I once heard that 80% of the world’s vinyl eventually ends up in Japan. Their record buying culture is intense. In some shops album prices hover between $200 and $500. If you want to pay your rent and still score some cuts here are a few suggestions.

ONSA RECORDS – This small, cozy spot in Shimokitazawa is an ultra-focused record boutique. It’s stocked with the hottest spectrum of slowbeat tunes. If you’re searching for Bubble Core, Warp, Fat Cat, Leaf, Tomlab, or other innovative micro-imprints this is the place. The attached teashop adds to the mellow vibe. Sip some oolong and spread almond cookie crumbs amongst next wave wax.

DISK UNION – This is a serious, pre-meditated threat to financial security. Floor upon floor upon floor of well-organized records greet vinyl lovers with a sinister grin. The extremely tasteful techno, experimental, and hip-hop floors inspire wide eyes but the used rock/jazz/world floor really floats the record collector boat.. Timeless albums by My Bloody Valentine, Can, Os Mutantes, Shuggie Otis, Serge Gainsbourg, Nico, Hugh Mundell, Stereolab, and more fill the shelves. The in-store stereo oozes vintage psych-rock sure to loosen joints and purse strings.

SPIRAL RECORDS – Nestled in Aoyama’s architecturally wowee-zowee Spiral Building you will find a specialty shop stocked with rich sounds. Equally offered are quiet electronics, unconventional hip-hop, dub, and Afro-Latin discs. This is also home to the excellent Farlove record label. If you visit, bow once, clap twice and buy their perfectly balanced Twilight World 2.0 compilation. It will serve as a superior sidekick on your Nippon trip.


We were introduced to some delightfully dizzy new music in Japan. Many discs exchanged hands with greetings and smiles. Take a look at some new Japanese music masters below. If any of these become the next Yellow Magic Orchestra you will know where you heard it first. Oh yeah, don’t forget the folks we couldn’t fit: Nobukazu Takemura, Masakatsu Takagi, Win a Sheep Free, Sangatsu, Susumu Yokota, World Standard, Tujiko Noriko, Ogurusu Norihide, Fantastic Plastic Machine, United Future Organization, Kyoto Jazz Massive, ShingO2, Towa Tei, and Ryuichi Sakamoto.

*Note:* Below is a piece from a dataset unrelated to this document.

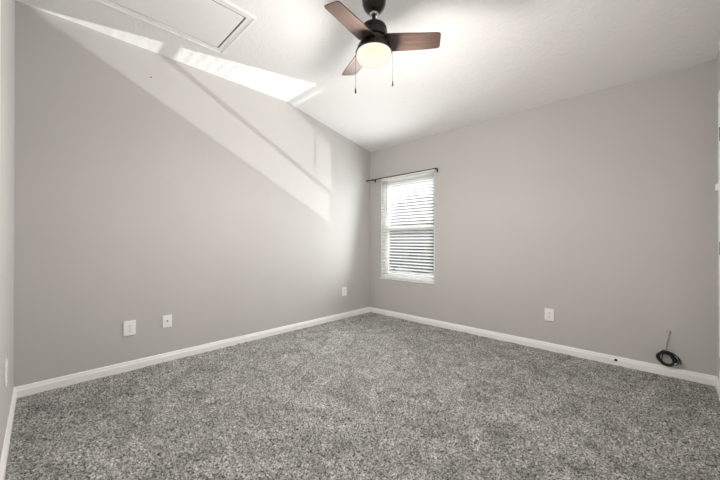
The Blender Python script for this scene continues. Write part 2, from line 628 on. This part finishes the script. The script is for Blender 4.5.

PEPE CALIFORNIA – Our pals Kozyndan turned us onto this Tokyo-based outfit. Their album the Nice Nice is a sunny jaunt found on Farlove Records. Drums (steel, trap, and electronic), percussion, violin, guitar, and bass mesh to elevate ears. Pepe California asked us to play an opening set for their gig in Yokohama, then suggested we scratch along live with one of their tunes, and finally invited us to sing a Ramones tune with them. We thought what the hell we’re in Japan. The dublab crew was in rare form indeed, whipping around the stage belting out “Blitzkrieg Pop” to a crowd of bewildered kids.

KB – Pepe California’s guitarist/bassist in solo mode. His sound swings similar to the breezy tone of the group effort but slightly more slippery. It’s subdued and dreamy. Paid Holiday is rich, hypnotic music for rowing boats or painting sunsets. The stained glass sparrow cover design by Bluemark is stunning.

AZERU – If you are a fan of the swirling chimes, lightly plucked guitars, and soft voices of Mice Parade then say hi to your new pal Azeru. The album Anchoyu glimpses relaxed moments of Japanese living. You can almost taste the bamboo waving in the wind. If you do, you might be a panda bear.

SLOWMAN – The debut album from Spiral Records buyer Sohei Tsurutani. The Floating Deck hits a perfect stride between techno thump and ambient waves. His upbeat tones sound like Herbert set adrift on memory bliss. This is a nice start for hopeful sound.

CAPPABLACK – We have been playing their music for years and were thrilled out of our britches to meet Hashim B., one half of Cappablack. This cat was raised in San Diego and has a global ear for sound. Cappablack’s output on Tokyo’s Soup-Disk label turns ears on with deeply dynamic hip hop pop offs. Soon they’ll release an album on Berlin’s ~scape.

RIOW ARAI – An ace beat machine man. We played two shows with him and at each he really freaked it. Using only two discs he cut back and forth skillfully, creating chunky new edits of his already mind tumbling beats. Check for Device People on Soup-Disk and Mind Edit, new on Leaf.

Well friend, that was a teeny-weeny taste of Japan. Open your eyes for a second in Tokyo and you can take in ten thousand times what you just read. Regardless, I hope these words inspire you to dive deeper into Japanese culture. Start wearing a kimono each and every day, utter not an English word, and play the bamboo flute in local talent shows. There you go! You got it and got it good.